U.S. Litigation Basics – What Are Your Options?

United States Litigation Basics

When issues come up, most of our international clients believe filing a lawsuit is the only answer. Unfortunately, the United States litigation process is often complicated and expensive – there will be an exchange of information and documents, the taking of depositions, and probably some motion practice along the way – and most likely, it will be at least a year or two before you get your “day in court.” Sometimes litigation can be the only answer that makes sense, but we typically let our clients know there are other options out there that can be much more cost-efficient and effective in achieving mutual goals. Here’s a breakdown of the alternatives:

Demand Letters

A demand letter is essentially a formal notice that you will initiate some legal action unless the dispute is resolved informally beforehand. Demand letters come in all shapes and sizes, and they can be very effective because (1) it will lay out what gives rise to your legal claim or claims, (2) it will serve as a “final notice” that they better pay attention to, and (3) usually, the last thing people want to receive in the mail or in their inbox is a letter from an attorney. It’s very commonplace for people or companies to bury their head in the sand and hope the problem goes away when they’re dealing with a foreign person or company, so a demand letter from a U.S. attorney typically makes a big difference.

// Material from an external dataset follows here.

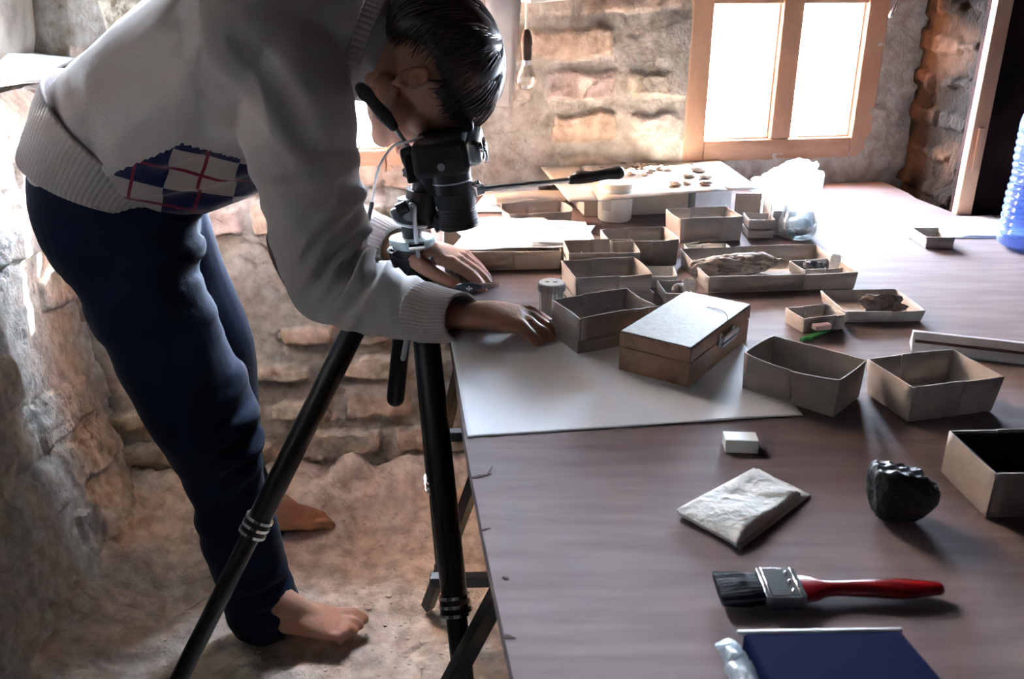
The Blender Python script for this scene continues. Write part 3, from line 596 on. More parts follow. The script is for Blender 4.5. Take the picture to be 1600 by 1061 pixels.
# weathered wood fragment in the long tray
a = W(1090, 421, z=TZ + .018); b = W(1205, 408, z=TZ + .020)
bm = bmesh.new(); d = (b - a); tube(bm, [a, a + d * .3, a + d * .6, a + d * .9, b + d * .12], [(.020, .013), (.022, .0165), (.021, .016), (.015, .013), (.004, .004)], ref=(0, 1, 0), seg=40, sub=10)
P = np.array([v.co[:] for v in bm.verts]); n1 = fbm(P * np.array((60, 220, 220)), 4) * .008 + fbm(P * 90, 3) * .006 - .004 * (np.abs(fbm(P * np.array((140, 60, 60)) + 9, 2)) < .02)
bm.normal_update()
for v, k in zip(bm.verts[:], n1): v.co += v.normal * float(k)
wf = tag(obj('wood_fragment', bm, M['bark'], sharp=60), 'grey cracked length of weathered wood lying in the long tray', 'wood fragment')
# stones / lumps
def lump(name, px, py, z0, r, m, label, cat, seed, sub=4, amp=.22, R=0, fr=1.6):
    c = W(px, py, z=z0 + r[2]); bm = bmesh.new(); rock(bm, (c.x, c.y, z0 + r[2] * .95), r, seed, amp, fr, sub, Matrix.Rotation(R, 3, 'Z')); return tag(obj(name, bm, M[m], sharp=35), label, cat)
lump('dark_stone', 1272, 416, TZ + .005, (.016, .010, .010), 'darkrock', 'dark glittering stone in the little tray with the tag', 'stone', 3, amp=.35, fr=2.4)
lump('bone_fragment', 1380, 474, TZ + .003, (.029, .012, .0135), 'bone', 'rough dark bone fragment lying in the shallow tray at right', 'bone fragment', 12, amp=.55, R=-.2, fr=2.6)
lump('stone_lump', 1061, 452, TZ + .003, (.011, .010, .010), 'stone', 'small crumbly lump beside its paper tag behind the wooden box', 'stone', 6)
lump('stone_lump', 1272, 505, TZ + .003, (.008, .006, .003), 'stone', 'small flake lying in the small tray by the green clothespin', 'stone', 8)
lump('stone_lump', 1497, 618, TZ + .003, (.026, .016, .009), 'sherd', 'pale fragment in the bottom of the box nearest the dark lump', 'stone', 10)
for i, (px, py) in enumerate(((1080, 382), (1098, 384))):
    c = W(px, py, z=TZ + .014); bm = bmesh.new(); beam(bm, c + Vector((-.012, 0, 0)), c + Vector((.014, .006, .003)), .002, .001); tag(obj('wood_sliver', bm, M['cardlite'], smooth=False), ['pale sliver on the left of the small tray behind the long tray', 'pale sliver on the right of the small tray behind the long tray'][i], 'sliver')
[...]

Another available option is mediation, which is a non-binding form of dispute resolution that can be a good fit for many types of disputes. Mediation is a negotiation between the parties that is moderated by a mediator. Typically, the parties will select a mediator and provide that mediator with submissions that outline their claims and defenses, prior settlement negotiations (if any), and attach key documents, such as contracts or operating agreements. Mediation can be a powerful tool because: (1) it brings the parties together for the sole purpose of trying to resolve the dispute, (2) the mediator will help facilitate the discussion by encouraging meaningful and productive dialogue, and (3) the mediator, a neutral third-party with no decision-making authority, will also provide his or her honest opinion as to how strong the parties’ respective claims are, which is great perspective to consider given that mediators are typically retired or very experienced judges or attorneys.


I like to loosely define arbitration as a private court case – the parties will agree on one or more neutral third-parties, or arbitrators, to decide their dispute after receiving evidence and hearing arguments. Compared to traditional court cases, arbitration is much more relaxed and has more flexible rules, making it easier to streamline the entire process. For example, I’ve commonly seen agreements to limit the number of depositions per side or set an overall shorter or expedited timeline to complete discovery. Ultimately, this does lead to a faster and more cost-efficient process.

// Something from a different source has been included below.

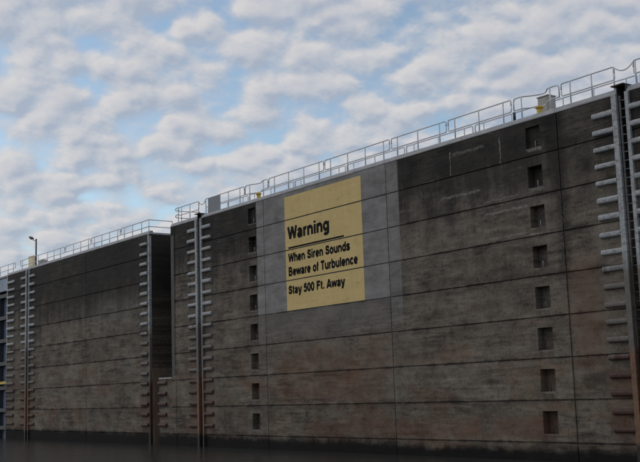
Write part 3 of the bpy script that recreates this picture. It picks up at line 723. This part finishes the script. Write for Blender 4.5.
root = thing('lamp_post', (A(-42.95, 0.5), 0.5, TOP+0.12), 'thin dark lamp post with a small head at the far left', 'lamp post')
lx = A(-42.95, 0.5); y = 0.5
bm = bmesh.new(); tube(bm, [(lx, y, TOP+0.12), (lx, y, 16.52)], 0.065, 10); keep(finish('pole', bm, M_dark, None, True), root)
bm = bmesh.new(); box(bm, lx-0.16, lx+0.16, y-0.16, y+0.16, TOP+0.121, TOP+0.16); keep(finish('base_plate', bm, M_dark), root)
bm = bmesh.new(); tube(bm, rounded([(lx-0.08, y, 16.42), (lx-0.55, y, 16.42), (lx-0.80, y-0.02, 16.62)], 0.15), 0.04, 8); keep(finish('arm', bm, M_galv, None, True), root)
bm = bmesh.new(); box(bm, -0.26, 0.26, -0.14, 0.14, -0.075, 0.075, 0.03)
bmesh.ops.transform(bm, matrix=Matrix.Translation((lx-0.98, y-0.03, 16.72)) @ Matrix.Rotation(math.radians(25), 4, 'Y'), verts=bm.verts)
keep(finish('lamp_head', bm, M_dark), root)

# ------------------------------------------------------------------ steel gate at the far left
root = thing('lock_gate', (-52, 0.8, 0), 'blue grey steel lock gate with dark girders at the far left edge', 'gate')
gx0, gx1 = -58.0, XL0-0.05
bm = bmesh.new(); box(bm, gx0, gx1-0.5, 0.75, 0.80, -2.0, 13.0); keep(finish('skin_plate', bm, M_gate), root)
bm = bmesh.new(); box(bm, gx0, gx1, 0.25, 1.1, 12.75, 13.9, 0.02); keep(finish('walkway_beam', bm, M_gate), root)
bm = bmesh.new(); box(bm, gx0, gx1, 0.15, 1.8, 13.903, 14.08, 0.02); keep(finish('deck', bm, M_cope), root)
for z in (12.35, 10.4, 8.4, 6.4, 4.3, 2.4, 0.9):
    bm = bmesh.new(); box(bm, gx0, gx1-0.46, 0.30, 0.749, z-0.16, z+0.16, 0.01); keep(finish('girder', bm, M_dark), root)
for x in (gx1-0.25, gx1-2.9, gx1-5.6):
    bm = bmesh.new(); box(bm, x-0.2, x+0.2, 0.35, 0.748, -2.0, 12.744, 0.01)
    keep(finish('upright', bm, M_dark), root)
bm = bmesh.new(); box(bm, gx0, gx1-0.1, 0.05, 0.28, 4.62, 4.85, 0.02); keep(finish('fender', bm, M_yel), root)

Sometimes, the best answer for some companies is a court-appointed receiver. These receivers are neutral third-parties that will take over a business’s operations while it’s involved in legal proceedings. A receiver’s sole purpose is to preserve and protect the business during this period – and, if you take care to ensure that your receiver understands your business, they can typically handle everything while the issues are worked through.

Final Note Regarding U.S. Disputes

In most cases, if you find yourself in a dispute, the above options likely can and should be considered as alternatives or additions to running to the court. And of course, the options often can and should be tailored to fit your specific circumstances.